The irony in all of this, one that blogger Mitchell J. Freedman pointed out in his MF Blog, is that conservatives have co-opted their own brand of political correctness that centers on patriotism and the bible, and they are every bit as adept at using shame as a weapon to coerce people to their way of thinking as those on the left. “What I find sadly lacking [in the argument] is that the Right and conservatives also have political correctness . . . Political correctness on the Left is about sensitivity to racism, sexism and the like while . . . political correctness on the Right is about sensitivity to religion (one’s own of course), white males, traditional hierarchies and symbols, capitalism and the like.” But this shouldn’t be a surprise to anyone. If there’s an undemocratic creed to be had, you can be sure that the conservative right has every intention of using it to their advantage.

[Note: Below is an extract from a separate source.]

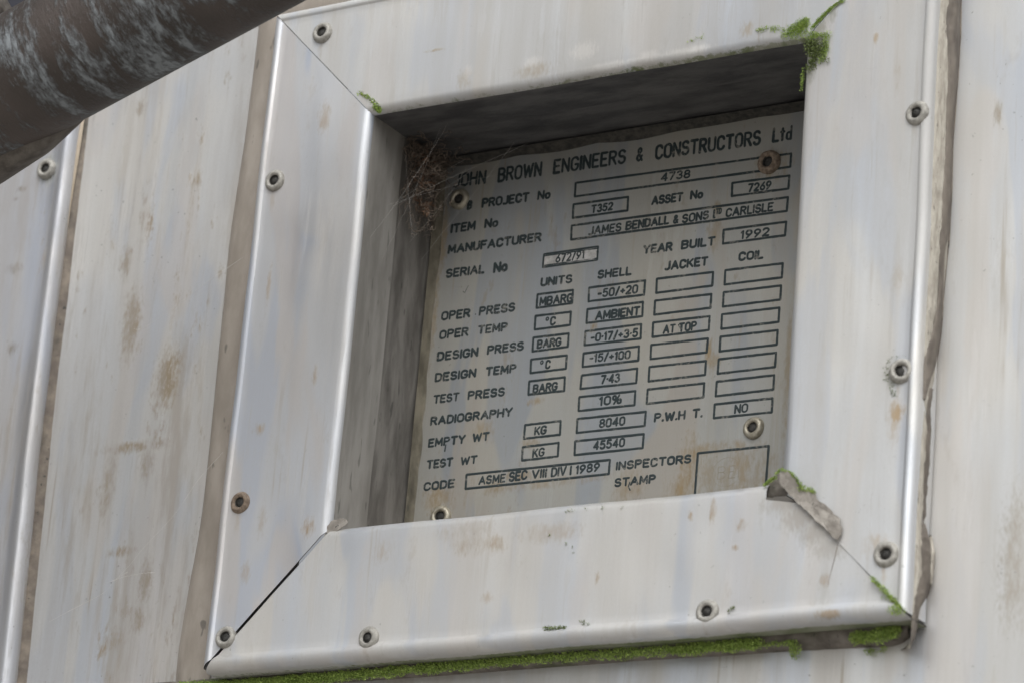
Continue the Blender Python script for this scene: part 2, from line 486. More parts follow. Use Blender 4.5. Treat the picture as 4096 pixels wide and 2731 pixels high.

Fortunately, Jonathan Chait ends his essay on a positive note. “The p.c. style of politics has one serious, possibly fatal drawback: It is exhausting. Claims of victimhood that are useful within the left-wing subculture may alienate much of America.” And he also makes the point that our political system itself still relies on at least the appearance of free speech and thought. “Politics in a democracy is still based on getting people to agree with you, not making them afraid to disagree. The historical record of political movements that sought to expand freedom for the oppressed by eliminating it for their enemies is dismal.” Unfortunately, it still takes citizens themselves to participate in that democracy. And while Chait is confident “in the ultimate power of reason, not coercion, to triumph,” the continued undermining of the ability to reason in our culture, from the adoration and worship of small children by parents, to the demand on teachers in public schools to make classrooms “safe” and unchallenging, to a university system that no longer values self-examination--and the ultimate expression of this societal shift in the idea of political correctness--does not bode well for the future.